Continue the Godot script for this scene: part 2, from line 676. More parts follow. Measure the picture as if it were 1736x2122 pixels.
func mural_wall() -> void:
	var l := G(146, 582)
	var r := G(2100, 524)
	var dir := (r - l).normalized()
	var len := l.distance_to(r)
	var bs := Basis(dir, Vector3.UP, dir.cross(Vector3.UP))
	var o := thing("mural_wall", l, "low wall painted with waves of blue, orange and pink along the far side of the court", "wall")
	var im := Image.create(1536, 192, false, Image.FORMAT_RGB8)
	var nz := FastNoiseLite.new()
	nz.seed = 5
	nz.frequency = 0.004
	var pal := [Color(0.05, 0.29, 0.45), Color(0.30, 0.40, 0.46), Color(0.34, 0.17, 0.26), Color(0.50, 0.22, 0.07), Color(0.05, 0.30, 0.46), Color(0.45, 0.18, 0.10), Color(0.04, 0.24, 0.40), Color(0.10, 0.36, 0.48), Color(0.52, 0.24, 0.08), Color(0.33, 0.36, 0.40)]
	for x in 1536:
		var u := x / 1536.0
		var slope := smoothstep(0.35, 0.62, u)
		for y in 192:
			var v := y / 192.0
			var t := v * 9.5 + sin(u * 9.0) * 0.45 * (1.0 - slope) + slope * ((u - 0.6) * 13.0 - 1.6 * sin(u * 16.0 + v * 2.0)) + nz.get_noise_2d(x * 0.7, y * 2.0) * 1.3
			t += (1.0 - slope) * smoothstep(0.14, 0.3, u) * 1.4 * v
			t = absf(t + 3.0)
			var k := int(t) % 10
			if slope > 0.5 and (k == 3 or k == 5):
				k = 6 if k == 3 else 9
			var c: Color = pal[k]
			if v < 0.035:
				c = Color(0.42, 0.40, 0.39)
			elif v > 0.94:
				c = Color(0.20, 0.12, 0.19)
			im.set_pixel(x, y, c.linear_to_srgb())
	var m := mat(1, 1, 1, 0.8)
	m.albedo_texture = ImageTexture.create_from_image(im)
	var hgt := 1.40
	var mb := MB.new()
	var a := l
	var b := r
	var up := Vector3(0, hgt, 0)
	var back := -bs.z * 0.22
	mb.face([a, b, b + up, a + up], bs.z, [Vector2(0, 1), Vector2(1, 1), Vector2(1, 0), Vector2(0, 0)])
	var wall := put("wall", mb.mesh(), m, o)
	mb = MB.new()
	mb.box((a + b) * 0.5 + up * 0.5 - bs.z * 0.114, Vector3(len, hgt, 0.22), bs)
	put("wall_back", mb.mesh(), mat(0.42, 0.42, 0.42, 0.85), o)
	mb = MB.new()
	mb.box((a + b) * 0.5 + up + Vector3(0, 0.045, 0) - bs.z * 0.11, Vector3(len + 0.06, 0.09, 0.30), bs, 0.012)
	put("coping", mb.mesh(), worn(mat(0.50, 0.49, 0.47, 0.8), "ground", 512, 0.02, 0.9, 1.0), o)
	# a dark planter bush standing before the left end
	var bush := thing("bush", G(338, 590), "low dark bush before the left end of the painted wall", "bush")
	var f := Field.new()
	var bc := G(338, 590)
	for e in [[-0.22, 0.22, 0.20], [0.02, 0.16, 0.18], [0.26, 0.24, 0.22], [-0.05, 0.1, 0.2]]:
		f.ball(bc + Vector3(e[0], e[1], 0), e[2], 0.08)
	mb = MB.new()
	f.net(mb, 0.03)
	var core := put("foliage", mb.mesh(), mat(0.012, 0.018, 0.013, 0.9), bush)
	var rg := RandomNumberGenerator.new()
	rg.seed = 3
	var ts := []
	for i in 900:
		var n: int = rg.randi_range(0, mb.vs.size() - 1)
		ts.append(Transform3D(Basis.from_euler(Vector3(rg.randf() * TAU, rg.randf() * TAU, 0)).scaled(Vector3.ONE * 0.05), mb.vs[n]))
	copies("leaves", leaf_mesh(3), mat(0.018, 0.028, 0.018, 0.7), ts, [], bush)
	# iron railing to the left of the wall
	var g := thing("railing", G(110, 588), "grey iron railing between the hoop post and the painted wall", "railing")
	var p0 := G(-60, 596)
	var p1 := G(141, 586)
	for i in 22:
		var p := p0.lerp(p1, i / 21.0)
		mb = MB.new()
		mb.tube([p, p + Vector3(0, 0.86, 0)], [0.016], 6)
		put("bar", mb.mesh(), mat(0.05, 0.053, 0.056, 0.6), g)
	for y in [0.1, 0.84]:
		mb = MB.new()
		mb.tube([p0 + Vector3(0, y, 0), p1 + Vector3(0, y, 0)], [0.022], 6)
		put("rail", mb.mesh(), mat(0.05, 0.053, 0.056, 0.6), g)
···
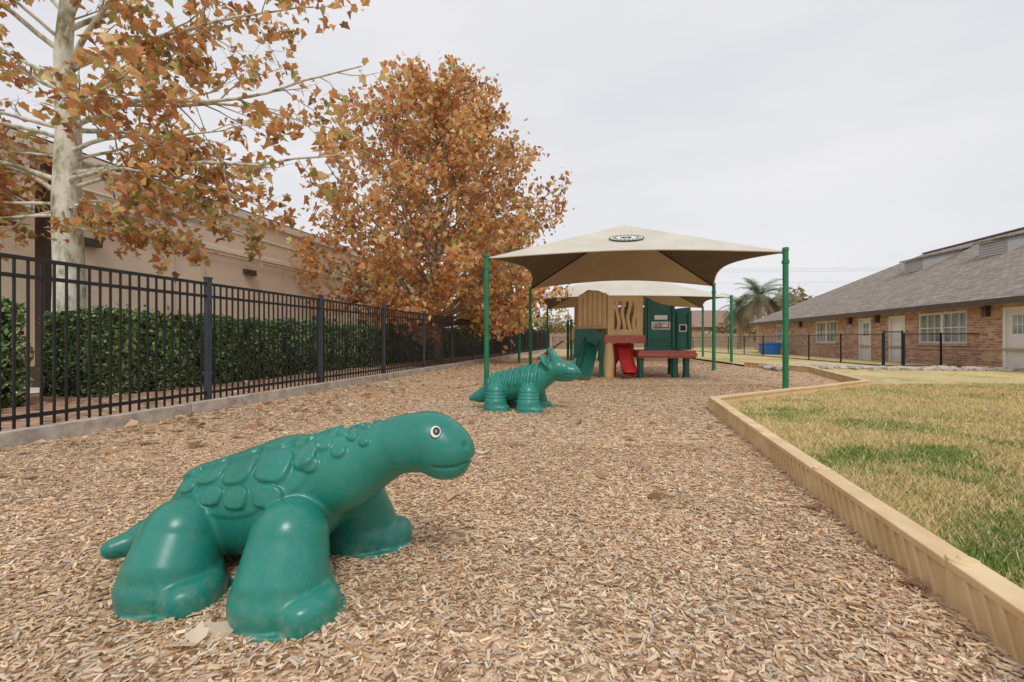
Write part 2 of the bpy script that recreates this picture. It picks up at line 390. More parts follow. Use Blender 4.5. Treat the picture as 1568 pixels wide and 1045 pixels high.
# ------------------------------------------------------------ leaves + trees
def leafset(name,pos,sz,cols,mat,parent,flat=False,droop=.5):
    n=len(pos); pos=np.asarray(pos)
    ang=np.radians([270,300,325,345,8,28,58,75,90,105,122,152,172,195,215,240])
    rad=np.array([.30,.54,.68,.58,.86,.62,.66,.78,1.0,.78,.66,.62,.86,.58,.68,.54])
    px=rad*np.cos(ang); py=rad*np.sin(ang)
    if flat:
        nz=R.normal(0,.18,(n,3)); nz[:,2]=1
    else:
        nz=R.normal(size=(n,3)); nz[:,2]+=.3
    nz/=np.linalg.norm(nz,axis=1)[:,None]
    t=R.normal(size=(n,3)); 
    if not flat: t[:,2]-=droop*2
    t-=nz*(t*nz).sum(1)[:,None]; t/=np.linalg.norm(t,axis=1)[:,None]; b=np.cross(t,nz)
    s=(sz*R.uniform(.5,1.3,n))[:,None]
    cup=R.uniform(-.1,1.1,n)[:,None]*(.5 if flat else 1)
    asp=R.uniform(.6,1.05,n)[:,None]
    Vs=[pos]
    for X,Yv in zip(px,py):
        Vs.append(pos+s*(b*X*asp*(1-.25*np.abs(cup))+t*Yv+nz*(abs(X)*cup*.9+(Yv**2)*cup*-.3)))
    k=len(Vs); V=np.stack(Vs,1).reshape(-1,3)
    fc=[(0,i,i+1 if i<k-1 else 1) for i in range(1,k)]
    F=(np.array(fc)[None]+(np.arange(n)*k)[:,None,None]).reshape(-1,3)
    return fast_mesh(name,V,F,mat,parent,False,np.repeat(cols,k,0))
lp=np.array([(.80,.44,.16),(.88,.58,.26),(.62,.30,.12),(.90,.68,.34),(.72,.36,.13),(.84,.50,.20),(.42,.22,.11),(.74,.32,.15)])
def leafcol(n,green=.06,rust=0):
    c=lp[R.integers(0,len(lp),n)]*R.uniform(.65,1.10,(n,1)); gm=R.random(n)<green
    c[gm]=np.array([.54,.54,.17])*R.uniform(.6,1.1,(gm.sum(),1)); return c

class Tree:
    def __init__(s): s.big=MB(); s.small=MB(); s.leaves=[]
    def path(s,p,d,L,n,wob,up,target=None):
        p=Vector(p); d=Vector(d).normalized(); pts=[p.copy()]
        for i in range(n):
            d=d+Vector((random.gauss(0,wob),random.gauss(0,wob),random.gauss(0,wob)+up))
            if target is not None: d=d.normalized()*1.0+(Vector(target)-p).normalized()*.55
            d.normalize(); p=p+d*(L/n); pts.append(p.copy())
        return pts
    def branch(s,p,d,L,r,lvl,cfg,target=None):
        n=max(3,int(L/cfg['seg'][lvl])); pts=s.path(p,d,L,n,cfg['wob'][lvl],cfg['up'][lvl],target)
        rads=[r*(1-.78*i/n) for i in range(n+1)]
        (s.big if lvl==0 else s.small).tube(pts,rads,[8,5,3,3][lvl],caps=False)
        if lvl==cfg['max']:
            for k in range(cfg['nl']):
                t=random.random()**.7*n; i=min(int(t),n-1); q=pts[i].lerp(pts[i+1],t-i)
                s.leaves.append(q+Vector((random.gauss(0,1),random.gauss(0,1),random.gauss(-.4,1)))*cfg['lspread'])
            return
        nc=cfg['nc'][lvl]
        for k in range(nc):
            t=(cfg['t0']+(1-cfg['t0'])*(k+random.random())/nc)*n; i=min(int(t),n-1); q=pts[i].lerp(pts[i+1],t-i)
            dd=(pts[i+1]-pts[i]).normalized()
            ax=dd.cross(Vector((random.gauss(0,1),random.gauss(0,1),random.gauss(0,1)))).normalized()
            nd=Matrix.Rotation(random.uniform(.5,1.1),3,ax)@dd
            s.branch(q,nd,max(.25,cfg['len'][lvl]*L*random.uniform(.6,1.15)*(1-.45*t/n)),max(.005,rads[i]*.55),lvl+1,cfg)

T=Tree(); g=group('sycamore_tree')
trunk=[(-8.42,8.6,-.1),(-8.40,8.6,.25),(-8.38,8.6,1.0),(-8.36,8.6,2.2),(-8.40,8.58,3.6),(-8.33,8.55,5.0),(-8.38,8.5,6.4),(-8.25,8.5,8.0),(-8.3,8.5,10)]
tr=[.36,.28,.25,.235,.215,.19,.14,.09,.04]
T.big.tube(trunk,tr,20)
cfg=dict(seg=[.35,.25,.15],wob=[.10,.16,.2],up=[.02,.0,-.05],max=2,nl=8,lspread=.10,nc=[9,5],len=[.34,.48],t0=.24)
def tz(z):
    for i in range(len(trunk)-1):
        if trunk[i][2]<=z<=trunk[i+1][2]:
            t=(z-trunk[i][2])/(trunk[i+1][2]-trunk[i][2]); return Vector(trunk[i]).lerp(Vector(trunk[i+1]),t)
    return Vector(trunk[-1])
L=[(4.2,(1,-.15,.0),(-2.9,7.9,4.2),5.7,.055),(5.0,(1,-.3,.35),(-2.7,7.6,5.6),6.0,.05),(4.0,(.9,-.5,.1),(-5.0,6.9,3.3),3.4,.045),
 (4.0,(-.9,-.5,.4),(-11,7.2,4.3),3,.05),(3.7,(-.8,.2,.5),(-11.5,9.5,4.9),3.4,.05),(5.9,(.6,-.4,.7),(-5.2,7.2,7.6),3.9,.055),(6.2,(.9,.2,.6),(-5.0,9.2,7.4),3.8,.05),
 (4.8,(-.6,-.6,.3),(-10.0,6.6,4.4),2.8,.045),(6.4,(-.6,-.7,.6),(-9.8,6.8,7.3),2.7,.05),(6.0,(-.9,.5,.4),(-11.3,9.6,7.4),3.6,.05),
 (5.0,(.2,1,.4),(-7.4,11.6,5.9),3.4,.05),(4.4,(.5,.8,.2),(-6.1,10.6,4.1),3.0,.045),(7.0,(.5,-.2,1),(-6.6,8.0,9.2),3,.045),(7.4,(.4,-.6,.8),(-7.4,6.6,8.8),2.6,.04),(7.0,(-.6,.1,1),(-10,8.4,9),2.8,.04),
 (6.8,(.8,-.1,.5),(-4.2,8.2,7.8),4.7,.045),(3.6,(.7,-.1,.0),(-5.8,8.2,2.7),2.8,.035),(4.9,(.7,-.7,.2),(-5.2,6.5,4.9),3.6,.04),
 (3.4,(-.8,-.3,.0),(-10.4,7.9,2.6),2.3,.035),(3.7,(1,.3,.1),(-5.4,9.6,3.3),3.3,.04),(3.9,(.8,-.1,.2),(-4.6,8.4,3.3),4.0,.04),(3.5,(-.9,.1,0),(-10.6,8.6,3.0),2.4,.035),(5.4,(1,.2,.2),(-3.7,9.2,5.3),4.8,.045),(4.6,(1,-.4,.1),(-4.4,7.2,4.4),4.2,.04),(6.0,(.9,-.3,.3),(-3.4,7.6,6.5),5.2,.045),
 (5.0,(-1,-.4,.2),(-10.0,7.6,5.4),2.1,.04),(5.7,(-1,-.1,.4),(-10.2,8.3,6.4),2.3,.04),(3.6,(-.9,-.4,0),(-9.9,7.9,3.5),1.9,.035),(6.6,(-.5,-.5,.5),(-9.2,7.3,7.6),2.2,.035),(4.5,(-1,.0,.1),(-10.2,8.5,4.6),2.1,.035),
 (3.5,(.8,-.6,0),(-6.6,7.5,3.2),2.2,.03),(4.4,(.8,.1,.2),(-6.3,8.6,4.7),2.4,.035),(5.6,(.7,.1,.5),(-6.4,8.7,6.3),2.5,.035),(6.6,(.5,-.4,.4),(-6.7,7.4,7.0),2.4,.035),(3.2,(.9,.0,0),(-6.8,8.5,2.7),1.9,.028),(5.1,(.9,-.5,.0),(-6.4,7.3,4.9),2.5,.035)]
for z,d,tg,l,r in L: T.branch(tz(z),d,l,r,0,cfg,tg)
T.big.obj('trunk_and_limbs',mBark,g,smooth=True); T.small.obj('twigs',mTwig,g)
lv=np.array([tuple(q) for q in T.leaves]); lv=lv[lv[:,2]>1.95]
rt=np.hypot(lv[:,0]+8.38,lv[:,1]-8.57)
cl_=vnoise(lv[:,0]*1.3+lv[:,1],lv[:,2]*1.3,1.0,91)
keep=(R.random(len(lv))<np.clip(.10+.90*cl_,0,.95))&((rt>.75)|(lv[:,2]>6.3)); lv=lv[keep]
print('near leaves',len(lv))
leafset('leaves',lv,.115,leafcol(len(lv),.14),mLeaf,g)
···
### Your task
Collect every line with the string "script" from the records, and copy each.

### Answer to the task
Continue the Godot script for this scene: part 2, from line 676. More parts follow. Measure the picture as if it were 1736x2122 pixels.
Write part 2 of the bpy script that recreates this picture. It picks up at line 390. More parts follow. Use Blender 4.5. Treat the picture as 1568 pixels wide and 1045 pixels high.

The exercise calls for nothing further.